I would like to know how to calculate the flow rate of water under compression by a hydraulic weight. How do you calculate using the value of the weight on top of the water and the height of the water in a straight column?

 

[Andrew Mason]

I would like to know how to calculate the flow rate of water under compression by a hydraulic weight. How do you calculate using the value of the weight on top of the water and the height of the water in a straight column?

Do you want to know the flow rate of the water out of a hole in the side fo the cylinder at a certain depth?

The flow rate is determined by the pressure in the water and the area of the hole and the pressure outside the hole using the rate of change in potential energy of the water (as the level drops, the change in potential energy of all the water in the tank is converted into the kinetic energy of the water leaving the tank.

AM

 

[Idea04]

well the problem I have is that the equation I used was .6 x s x((2 x p)^2)
where s was the area of the hole in square meters and p was the pressure in bars. I think this could be the wrong equation because from a 7 foot height column .5" diameter hole I was gettting around .01644308 liters a second. And from another site I saw a chart where over 7 feet head of water was getting 22 feet per second velocity rate.

And another thing atmosphere pressure has to play a role. so for example if you take a bottle of water and turn it upside down, the water flows kind of in clumps because air is rushing into equalize the pressure. But if you have a hole on top where air can enter the water flows more smoothly and faster.
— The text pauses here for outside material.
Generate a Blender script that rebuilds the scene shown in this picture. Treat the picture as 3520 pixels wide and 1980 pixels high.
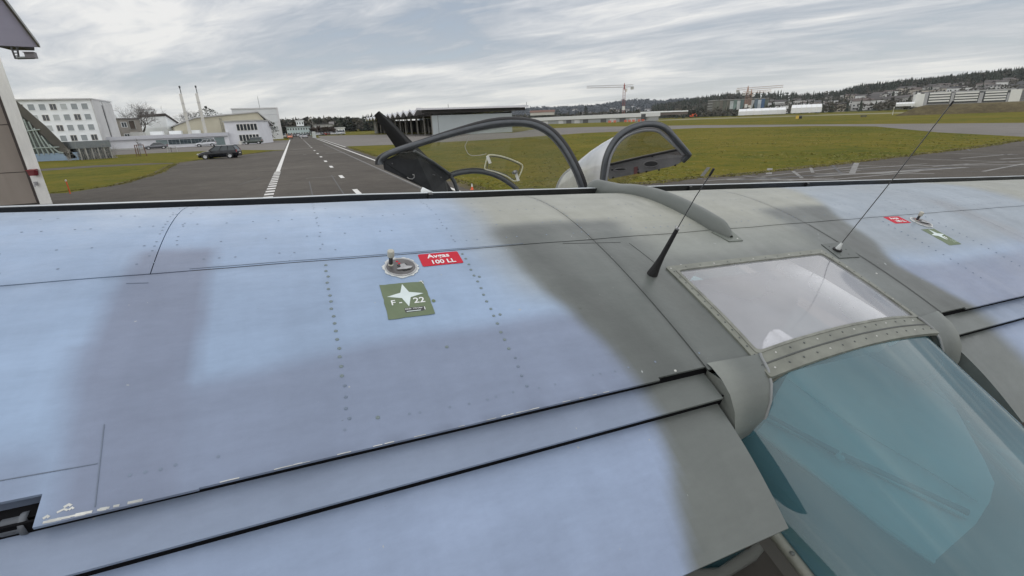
import bpy, bmesh, math, random
import numpy as np
from mathutils import Vector, Matrix, noise as mnoise
random.seed(7)
for o in list(bpy.data.objects): bpy.data.objects.remove(o)
SC = bpy.context.scene
COL = SC.collection

# ------------------------------------------------------------------ camera
FPX = 1624.0; K = 3520/2576.0
nad = np.array([183.0, 4610.0, FPX]); down = nad/np.linalg.norm(nad)
_zc = np.array([0, 0, 1.0]); _up = -down
_Y = _zc - _up*(_zc@_up); _Y /= np.linalg.norm(_Y)
_X = np.cross(_Y, _up)
MW = np.array([_X, _Y, _up])                       # camera axes (right, down, forward) -> world
CAMP = np.array([0, 0, 2.9])
cd = bpy.data.cameras.new('camera'); cam = bpy.data.objects.new('camera', cd); COL.objects.link(cam)
cd.sensor_width = 36; cd.lens = 36*FPX/3520; cd.clip_start = 0.05; cd.clip_end = 20000
R = np.column_stack([MW[:, 0], -MW[:, 1], -MW[:, 2]])
cam.matrix_world = Matrix([list(R[i])+[CAMP[i]] for i in range(3)]+[[0, 0, 0, 1]])
SC.camera = cam
# ------------------------------------------------------------------ sky and sun
SUN_EL, SUN_AZ = 76.0, -155.0                      # degrees; azimuth from +Y towards +X
w = bpy.data.worlds.new('World'); SC.world = w; w.use_nodes = True
nt = w.node_tree; nt.nodes.clear()
def N(nt, typ, **kw):
    n = nt.nodes.new(typ)
    for k, v in kw.items(): setattr(n, k, v)
    return n
def build_world():
    L = nt.links.new
    out = N(nt, 'ShaderNodeOutputWorld')
    sky = N(nt, 'ShaderNodeTexSky', sky_type='NISHITA', sun_disc=False)
    sky.sun_elevation = math.radians(SUN_EL); sky.sun_rotation = math.radians(SUN_AZ)
    sky.dust_density = 2.0
    bg1 = N(nt, 'ShaderNodeBackground'); bg1.inputs[1].default_value = 0.11
    L(sky.outputs[0], bg1.inputs[0])
    tc = N(nt, 'ShaderNodeTexCoord'); sp = N(nt, 'ShaderNodeSeparateXYZ'); L(tc.outputs['Generated'], sp.inputs[0])
    def M(op, a, b=None):
        n = N(nt, 'ShaderNodeMath', operation=op)
        for i, x in enumerate((a, b)):
            if x is None: continue
            if isinstance(x, (int, float)): n.inputs[i].default_value = x
            else: L(x, n.inputs[i])
        return n.outputs[0]
    z = M('ADD', M('MAXIMUM', sp.outputs[2], 0.0), 0.09)
    # plane of the cloud deck, turned so that the cloud streets run away to the left of the view
    ca, sa = math.cos(math.radians(58)), math.sin(math.radians(58))
    along = M('DIVIDE', M('ADD', M('MULTIPLY', sp.outputs[0], -sa), M('MULTIPLY', sp.outputs[1], ca)), z)
    across = M('DIVIDE', M('ADD', M('MULTIPLY', sp.outputs[0], ca), M('MULTIPLY', sp.outputs[1], sa)), z)
    def noise(sx, sy, off, scale, detail, rough, dist):
        cb = N(nt, 'ShaderNodeCombineXYZ')
        L(M('MULTIPLY', across, sx), cb.inputs[0]); L(M('MULTIPLY', along, sy), cb.inputs[1]); cb.inputs[2].default_value = off
        n = N(nt, 'ShaderNodeTexNoise'); n.inputs['Scale'].default_value = scale; n.inputs['Detail'].default_value = detail
        n.inputs['Roughness'].default_value = rough; n.inputs['Distortion'].default_value = dist
        L(cb.outputs[0], n.inputs['Vector']); return n.outputs['Fac']
    def ramp(f, stops):
        r = N(nt, 'ShaderNodeValToRGB'); L(f, r.inputs[0]); e = r.color_ramp.elements
        e[0].position, e[0].color = stops[0][0], (*stops[0][1], 1); e[1].position, e[1].color = stops[1][0], (*stops[1][1], 1)
        for p, c in stops[2:]:
            q = e.new(p); q.color = (*c, 1)
        return r.outputs[0]
    big = noise(.80, .42, 5.4, .9, 5, .55, .9)
    fine = noise(2.0, .80, 8.2, 1.7, 9, .64, 1.1)
    mixf = M('ADD', M('MULTIPLY', big, .70), M('MULTIPLY', fine, .30))
    cloud = ramp(mixf, [(.40, (.255, .298, .362)), (.465, (.345, .378, .430)), (.525, (.450, .470, .505)), (.605, (.645, .642, .636))])
    # whiter, warmer deck low over the horizon
    hz = M('POWER', M('SUBTRACT', 1.0, M('MINIMUM', M('MAXIMUM', sp.outputs[2], 0.0), 1.0)), 9.0)
    mx = N(nt, 'ShaderNodeMix', data_type='RGBA'); L(M('MULTIPLY', hz, .80), mx.inputs[0]); L(cloud, mx.inputs[6]); mx.inputs[7].default_value = (.625, .62, .575, 1)
    bg2 = N(nt, 'ShaderNodeBackground'); bg2.inputs[1].default_value = 1.0; L(mx.outputs[2], bg2.inputs[0])
    cover = ramp(mixf, [(.33, (.74, .74, .74)), (.45, (.97, .97, .97))])
    ms = N(nt, 'ShaderNodeMixShader'); L(cover, ms.inputs[0]); L(bg1.outputs[0], ms.inputs[1]); L(bg2.outputs[0], ms.inputs[2])
    L(ms.outputs[0], out.inputs[0])
build_world()
sd = bpy.data.lights.new('sun', 'SUN'); sun = bpy.data.objects.new('sun', sd); COL.objects.link(sun)
sd.energy = 1.5; sd.angle = math.radians(170); sd.color = (1, .96, .9)
_e, _a = math.radians(SUN_EL), math.radians(SUN_AZ)
sun.rotation_euler = Vector((-math.sin(_a)*math.cos(_e), -math.cos(_a)*math.cos(_e), -math.sin(_e))).to_track_quat('-Z', 'Y').to_euler()
SC.view_settings.view_transform = 'Standard'; SC.view_settings.look = 'None'
SC.view_settings.exposure = 0.45; SC.view_settings.gamma = 1.0; SC.view_settings.use_curve_mapping = False
SC.cycles.max_bounces = 8; SC.cycles.transparent_max_bounces = 12
SC.cycles.sample_clamp_indirect = 4.0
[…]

Because the water rushing out the bottom doesn't have to fight the force of air rushing in through the bottom. So my question if how do you add atmospheric pressure to water pressure? will the pressure increase in the example of the open top bottle of water.

 

[Andrew Mason]

well the problem I have is that the equation I used was .6 x s x((2 x p)^2)
where s was the area of the hole in square meters and p was the pressure in bars. I think this could be the wrong equation because from a 7 foot height column .5" diameter hole I was gettting around .01644308 liters a second. And from another site I saw a chart where over 7 feet head of water was getting 22 feet per second velocity rate.

But velocity does not just depend on the height of water. Velocity depends on the area of the hole, and the extra weight that is added.
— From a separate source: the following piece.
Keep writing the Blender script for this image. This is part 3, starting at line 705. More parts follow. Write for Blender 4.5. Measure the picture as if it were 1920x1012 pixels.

And another thing atmosphere pressure has to play a role. so for example if you take a bottle of water and turn it upside down, the water flows kind of in clumps because air is rushing into equalize the pressure. But if you have a hole on top where air can enter the water flows more smoothly and faster. Because the water rushing out the bottom doesn't have to fight the force of air rushing in through the bottom. So my question if how do you add atmospheric pressure to water pressure? will the pressure increase in the example of the open top bottle of water.
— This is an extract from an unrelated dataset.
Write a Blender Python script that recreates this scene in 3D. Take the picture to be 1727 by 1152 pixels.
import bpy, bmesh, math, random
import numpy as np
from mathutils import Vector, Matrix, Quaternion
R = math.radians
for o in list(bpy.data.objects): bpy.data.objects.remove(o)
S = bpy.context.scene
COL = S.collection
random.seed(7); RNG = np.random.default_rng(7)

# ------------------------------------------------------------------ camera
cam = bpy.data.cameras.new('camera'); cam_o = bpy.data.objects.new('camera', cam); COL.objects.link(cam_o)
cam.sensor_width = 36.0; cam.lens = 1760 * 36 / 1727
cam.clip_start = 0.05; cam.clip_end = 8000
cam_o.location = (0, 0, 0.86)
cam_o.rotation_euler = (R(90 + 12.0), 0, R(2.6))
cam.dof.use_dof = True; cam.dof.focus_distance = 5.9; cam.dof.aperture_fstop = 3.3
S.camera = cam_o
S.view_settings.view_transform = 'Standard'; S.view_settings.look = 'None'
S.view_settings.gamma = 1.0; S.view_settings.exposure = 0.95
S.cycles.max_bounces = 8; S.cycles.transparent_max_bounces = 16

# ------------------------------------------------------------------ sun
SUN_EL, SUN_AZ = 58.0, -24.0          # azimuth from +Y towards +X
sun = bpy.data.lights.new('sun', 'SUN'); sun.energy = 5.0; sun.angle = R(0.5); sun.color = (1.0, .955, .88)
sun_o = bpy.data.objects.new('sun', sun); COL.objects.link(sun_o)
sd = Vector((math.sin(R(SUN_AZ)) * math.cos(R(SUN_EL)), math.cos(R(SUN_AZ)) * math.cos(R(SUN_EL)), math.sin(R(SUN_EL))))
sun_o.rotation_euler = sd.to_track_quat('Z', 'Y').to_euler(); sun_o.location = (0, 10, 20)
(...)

The difference in pressure between the inside and outside of the tank multiplied by the area of the hole gives you the force pushing the water out. The higher the outside the pressure, the less force pushing the water out (hence less velocity).

AM

 

[Idea04]

Thanks for the help. But the actual equation that I am looking for uses the values of depth of the water, fluid density, spout exit diameter and discharge coefficient. It is to give you the value of velocity in meters per second. Can someone give me that equation? Thanks.

 

[Andrew Mason]

Thanks for the help. But the actual equation that I am looking for uses the values of depth of the water, fluid density, spout exit diameter and discharge coefficient. It is to give you the value of velocity in meters per second. Can someone give me that equation? Thanks.

I was hoping you would work it out from what I gave you.

Use Bernoulli's equation:

$$P_{tank} - P_{atm} = \frac{1}{2}\rho v^2$$

You can work it out from first principles using energy. Recall that $P\Delta V$ is the work done on the water, which must be equal to the kinetic energy of the water leaving the tank (assume that the tank is large enough so that the kinetic energy of the water inside the tank is very small). So the rate that energy is transferred to the water is:

$$P_{net}\Delta V/\Delta t = dW/dt = \frac{d}{dt}(KE)$$

$$P_{net}Av = \frac{d}{dt}\right{(}\frac{1}{2}mv^2\left) = \frac{1}{2}(\rho Av)*v^2$$

so:

$$P_{net} = \frac{1}{2}\rho v^2$$

AM